• [Input data]:
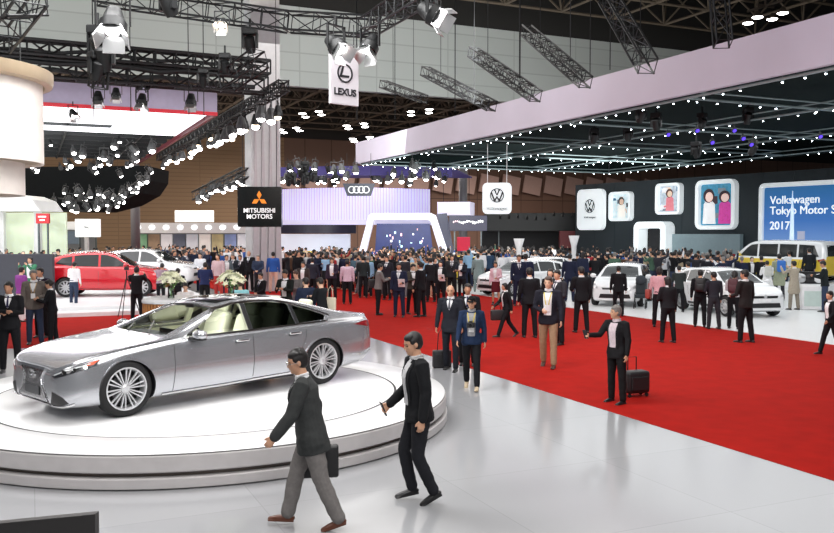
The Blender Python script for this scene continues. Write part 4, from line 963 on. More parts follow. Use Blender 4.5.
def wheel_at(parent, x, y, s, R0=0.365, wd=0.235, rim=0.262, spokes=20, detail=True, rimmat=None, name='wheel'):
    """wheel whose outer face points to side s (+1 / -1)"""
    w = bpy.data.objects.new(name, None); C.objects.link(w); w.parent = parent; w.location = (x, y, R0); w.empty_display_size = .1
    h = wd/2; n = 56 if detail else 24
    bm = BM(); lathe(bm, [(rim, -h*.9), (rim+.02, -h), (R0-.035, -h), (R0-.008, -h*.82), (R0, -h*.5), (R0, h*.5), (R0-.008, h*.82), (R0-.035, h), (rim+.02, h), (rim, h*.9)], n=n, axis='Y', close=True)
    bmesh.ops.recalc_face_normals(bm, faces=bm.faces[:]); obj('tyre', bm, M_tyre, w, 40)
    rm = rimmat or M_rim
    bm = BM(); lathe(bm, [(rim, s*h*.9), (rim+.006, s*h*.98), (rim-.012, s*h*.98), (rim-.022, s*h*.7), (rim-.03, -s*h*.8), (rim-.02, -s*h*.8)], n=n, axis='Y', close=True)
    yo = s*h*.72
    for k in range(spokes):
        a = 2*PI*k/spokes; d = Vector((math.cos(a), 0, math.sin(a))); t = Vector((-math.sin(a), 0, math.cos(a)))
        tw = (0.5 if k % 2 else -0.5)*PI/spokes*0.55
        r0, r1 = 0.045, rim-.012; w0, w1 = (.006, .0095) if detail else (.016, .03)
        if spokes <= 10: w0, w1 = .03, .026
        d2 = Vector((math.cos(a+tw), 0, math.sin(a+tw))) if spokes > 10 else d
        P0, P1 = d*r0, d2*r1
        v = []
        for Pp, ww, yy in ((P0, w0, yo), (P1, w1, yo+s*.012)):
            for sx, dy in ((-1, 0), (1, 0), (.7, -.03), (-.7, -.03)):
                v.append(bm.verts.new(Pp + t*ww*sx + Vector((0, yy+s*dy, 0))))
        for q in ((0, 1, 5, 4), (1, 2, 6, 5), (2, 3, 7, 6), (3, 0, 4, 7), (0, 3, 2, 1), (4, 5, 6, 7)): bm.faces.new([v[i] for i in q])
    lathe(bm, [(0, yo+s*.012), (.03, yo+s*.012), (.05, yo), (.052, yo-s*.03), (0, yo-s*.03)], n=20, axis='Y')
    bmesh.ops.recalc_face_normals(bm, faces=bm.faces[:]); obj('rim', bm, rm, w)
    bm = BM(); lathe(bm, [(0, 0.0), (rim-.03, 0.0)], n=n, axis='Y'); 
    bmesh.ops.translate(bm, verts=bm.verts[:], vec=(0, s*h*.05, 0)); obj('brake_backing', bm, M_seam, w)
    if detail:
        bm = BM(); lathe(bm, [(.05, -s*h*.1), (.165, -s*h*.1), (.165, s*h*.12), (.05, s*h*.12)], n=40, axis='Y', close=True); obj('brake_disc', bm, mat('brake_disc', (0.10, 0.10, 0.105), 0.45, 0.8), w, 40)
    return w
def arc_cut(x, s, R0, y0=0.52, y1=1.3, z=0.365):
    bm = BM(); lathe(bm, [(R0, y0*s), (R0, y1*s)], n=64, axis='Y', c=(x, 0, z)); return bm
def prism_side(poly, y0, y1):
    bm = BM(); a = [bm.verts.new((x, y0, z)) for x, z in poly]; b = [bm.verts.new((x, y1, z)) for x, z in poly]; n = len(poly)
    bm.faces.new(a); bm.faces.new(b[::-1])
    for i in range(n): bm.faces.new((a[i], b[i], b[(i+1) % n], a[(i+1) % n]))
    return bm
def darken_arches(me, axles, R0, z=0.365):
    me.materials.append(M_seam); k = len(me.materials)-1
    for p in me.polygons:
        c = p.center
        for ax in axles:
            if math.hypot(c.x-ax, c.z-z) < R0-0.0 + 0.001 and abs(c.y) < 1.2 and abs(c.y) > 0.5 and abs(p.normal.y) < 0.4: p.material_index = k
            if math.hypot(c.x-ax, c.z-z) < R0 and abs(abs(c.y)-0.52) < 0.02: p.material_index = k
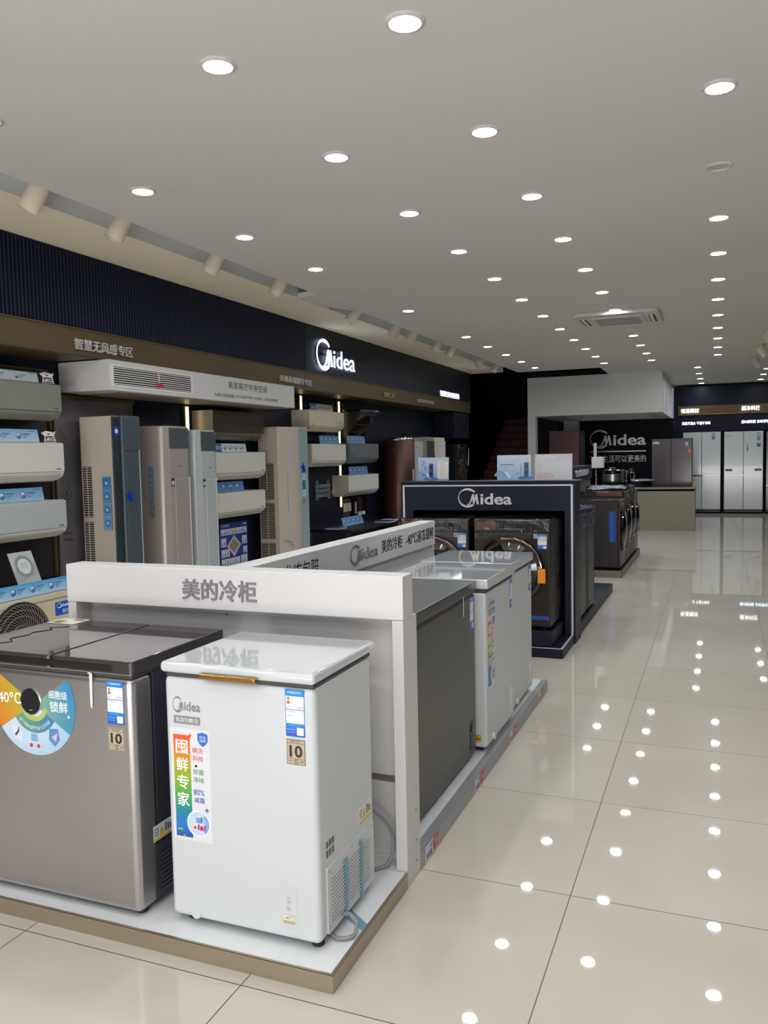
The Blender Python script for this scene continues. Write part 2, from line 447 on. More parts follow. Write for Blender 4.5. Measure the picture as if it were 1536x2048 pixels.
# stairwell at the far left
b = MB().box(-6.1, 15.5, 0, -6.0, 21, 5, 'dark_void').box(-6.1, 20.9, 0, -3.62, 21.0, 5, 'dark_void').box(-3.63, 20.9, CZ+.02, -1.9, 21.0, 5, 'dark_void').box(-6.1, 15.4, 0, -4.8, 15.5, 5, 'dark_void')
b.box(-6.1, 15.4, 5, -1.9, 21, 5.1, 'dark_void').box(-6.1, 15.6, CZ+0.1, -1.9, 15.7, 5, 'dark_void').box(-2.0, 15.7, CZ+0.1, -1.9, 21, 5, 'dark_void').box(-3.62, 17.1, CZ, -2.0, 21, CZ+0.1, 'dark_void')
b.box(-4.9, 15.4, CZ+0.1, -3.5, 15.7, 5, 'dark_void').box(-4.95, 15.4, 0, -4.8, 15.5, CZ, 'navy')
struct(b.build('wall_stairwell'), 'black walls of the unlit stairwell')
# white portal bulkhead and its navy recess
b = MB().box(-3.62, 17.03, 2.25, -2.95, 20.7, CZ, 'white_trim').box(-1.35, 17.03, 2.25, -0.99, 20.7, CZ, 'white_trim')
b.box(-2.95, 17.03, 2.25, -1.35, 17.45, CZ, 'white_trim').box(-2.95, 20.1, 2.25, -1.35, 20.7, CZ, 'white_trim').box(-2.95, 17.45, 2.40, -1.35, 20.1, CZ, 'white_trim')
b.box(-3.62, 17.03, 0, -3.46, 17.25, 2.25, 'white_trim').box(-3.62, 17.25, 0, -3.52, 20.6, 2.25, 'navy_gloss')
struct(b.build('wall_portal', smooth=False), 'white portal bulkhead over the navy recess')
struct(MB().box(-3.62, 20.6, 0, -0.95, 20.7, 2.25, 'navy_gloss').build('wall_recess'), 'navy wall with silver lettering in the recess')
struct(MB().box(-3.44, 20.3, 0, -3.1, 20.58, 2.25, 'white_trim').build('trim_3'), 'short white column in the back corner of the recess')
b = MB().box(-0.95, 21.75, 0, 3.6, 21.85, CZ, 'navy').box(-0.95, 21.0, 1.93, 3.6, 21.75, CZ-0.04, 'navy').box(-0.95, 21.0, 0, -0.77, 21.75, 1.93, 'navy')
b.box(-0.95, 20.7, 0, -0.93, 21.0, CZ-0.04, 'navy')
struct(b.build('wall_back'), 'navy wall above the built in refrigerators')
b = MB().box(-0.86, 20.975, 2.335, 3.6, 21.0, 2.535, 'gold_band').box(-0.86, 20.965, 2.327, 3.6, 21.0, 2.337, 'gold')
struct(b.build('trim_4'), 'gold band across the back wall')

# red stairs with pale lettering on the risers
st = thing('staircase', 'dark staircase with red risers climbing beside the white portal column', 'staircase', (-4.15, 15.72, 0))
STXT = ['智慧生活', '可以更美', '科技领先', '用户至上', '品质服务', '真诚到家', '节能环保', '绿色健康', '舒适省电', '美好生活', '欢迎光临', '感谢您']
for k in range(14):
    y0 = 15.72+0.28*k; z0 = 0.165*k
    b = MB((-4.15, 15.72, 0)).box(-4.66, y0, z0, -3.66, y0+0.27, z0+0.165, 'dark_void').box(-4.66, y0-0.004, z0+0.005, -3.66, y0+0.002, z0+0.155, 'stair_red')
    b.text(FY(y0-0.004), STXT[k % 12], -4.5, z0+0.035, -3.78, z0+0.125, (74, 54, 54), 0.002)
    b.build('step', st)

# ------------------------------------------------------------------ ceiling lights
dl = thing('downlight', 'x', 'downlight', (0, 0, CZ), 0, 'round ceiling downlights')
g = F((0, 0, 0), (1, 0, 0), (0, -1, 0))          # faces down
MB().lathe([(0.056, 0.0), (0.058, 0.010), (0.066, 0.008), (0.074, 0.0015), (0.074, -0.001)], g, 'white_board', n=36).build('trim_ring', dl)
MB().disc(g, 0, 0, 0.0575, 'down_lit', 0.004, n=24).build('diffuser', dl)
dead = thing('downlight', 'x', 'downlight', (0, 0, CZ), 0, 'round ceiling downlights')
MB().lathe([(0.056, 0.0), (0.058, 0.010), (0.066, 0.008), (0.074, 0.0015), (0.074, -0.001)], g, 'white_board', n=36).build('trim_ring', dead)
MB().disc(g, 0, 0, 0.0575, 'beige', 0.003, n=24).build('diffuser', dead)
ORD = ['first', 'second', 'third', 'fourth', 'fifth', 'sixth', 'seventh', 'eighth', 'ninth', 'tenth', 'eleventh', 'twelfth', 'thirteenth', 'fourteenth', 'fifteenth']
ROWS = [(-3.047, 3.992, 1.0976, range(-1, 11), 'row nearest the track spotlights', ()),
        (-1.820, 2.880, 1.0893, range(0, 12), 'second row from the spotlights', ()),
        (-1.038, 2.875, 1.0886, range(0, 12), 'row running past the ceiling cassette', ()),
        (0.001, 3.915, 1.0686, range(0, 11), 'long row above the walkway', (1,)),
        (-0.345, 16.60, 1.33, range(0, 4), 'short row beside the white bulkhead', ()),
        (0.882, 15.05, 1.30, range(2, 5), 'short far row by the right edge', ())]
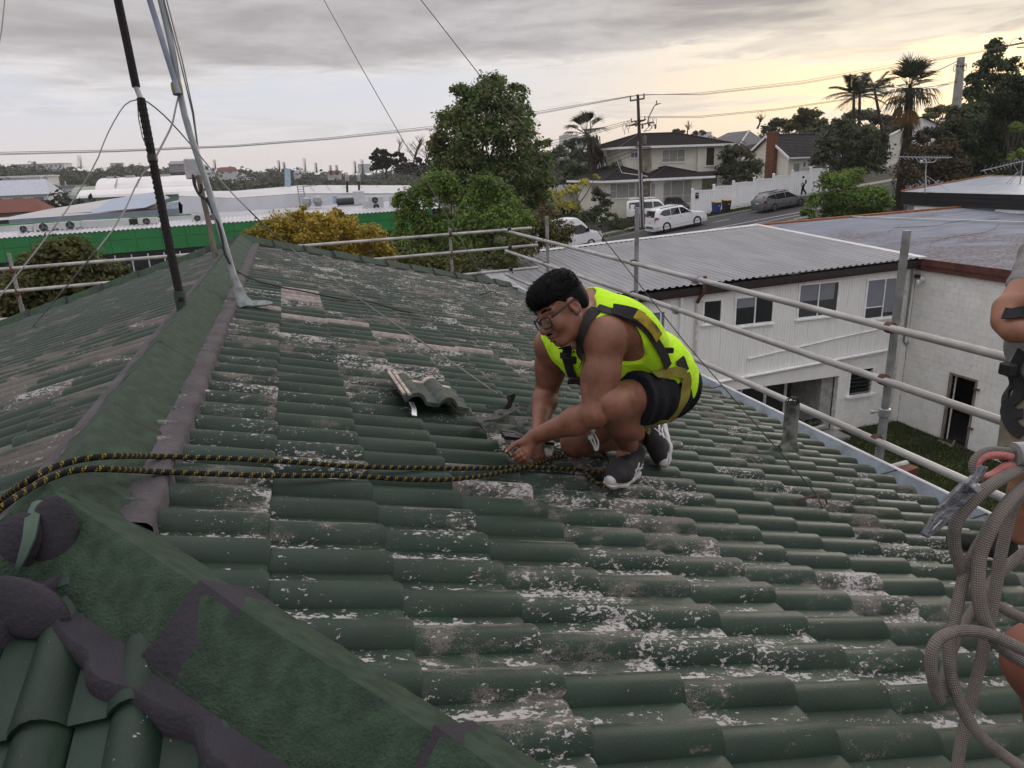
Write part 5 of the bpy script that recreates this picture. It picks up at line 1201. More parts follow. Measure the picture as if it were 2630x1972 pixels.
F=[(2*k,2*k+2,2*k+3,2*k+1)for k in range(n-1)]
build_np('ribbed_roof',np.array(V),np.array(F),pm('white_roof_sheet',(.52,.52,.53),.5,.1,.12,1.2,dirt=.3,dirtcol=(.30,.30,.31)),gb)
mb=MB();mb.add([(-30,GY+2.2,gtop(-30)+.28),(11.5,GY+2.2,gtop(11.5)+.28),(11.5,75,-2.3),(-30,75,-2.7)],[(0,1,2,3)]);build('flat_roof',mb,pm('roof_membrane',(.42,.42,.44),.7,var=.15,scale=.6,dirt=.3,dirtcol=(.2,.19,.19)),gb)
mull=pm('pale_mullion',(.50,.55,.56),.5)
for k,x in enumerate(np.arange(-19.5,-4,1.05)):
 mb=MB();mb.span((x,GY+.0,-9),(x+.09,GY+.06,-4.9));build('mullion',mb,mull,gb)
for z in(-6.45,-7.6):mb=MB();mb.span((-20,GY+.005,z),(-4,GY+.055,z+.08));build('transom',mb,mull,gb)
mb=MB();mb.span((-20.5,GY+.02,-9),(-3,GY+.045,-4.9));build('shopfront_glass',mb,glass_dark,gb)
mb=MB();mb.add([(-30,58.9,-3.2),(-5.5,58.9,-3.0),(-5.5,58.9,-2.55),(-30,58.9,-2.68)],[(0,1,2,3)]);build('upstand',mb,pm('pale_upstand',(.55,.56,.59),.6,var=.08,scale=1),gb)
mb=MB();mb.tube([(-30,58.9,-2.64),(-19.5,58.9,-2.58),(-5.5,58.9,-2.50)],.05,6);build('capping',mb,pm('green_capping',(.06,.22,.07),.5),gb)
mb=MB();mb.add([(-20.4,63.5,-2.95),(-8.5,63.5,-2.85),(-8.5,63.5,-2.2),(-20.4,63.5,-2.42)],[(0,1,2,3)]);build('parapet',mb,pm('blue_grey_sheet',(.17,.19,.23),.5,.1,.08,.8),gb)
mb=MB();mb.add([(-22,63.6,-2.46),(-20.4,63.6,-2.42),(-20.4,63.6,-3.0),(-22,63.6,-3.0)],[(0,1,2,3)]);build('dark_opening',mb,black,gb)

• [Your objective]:
In the listing above, find the line containing "c = p.center" and the line containing "if math.hypot(c.x-ax, c.z-z) < R0-0.0", then quote both, plus every line between them, exactly as written.

• [Written answer]:
        c = p.center
        for ax in axles:
            if math.hypot(c.x-ax, c.z-z) < R0-0.0 + 0.001 and abs(c.y) < 1.2 and abs(c.y) > 0.5 and abs(p.normal.y) < 0.4: p.material_index = k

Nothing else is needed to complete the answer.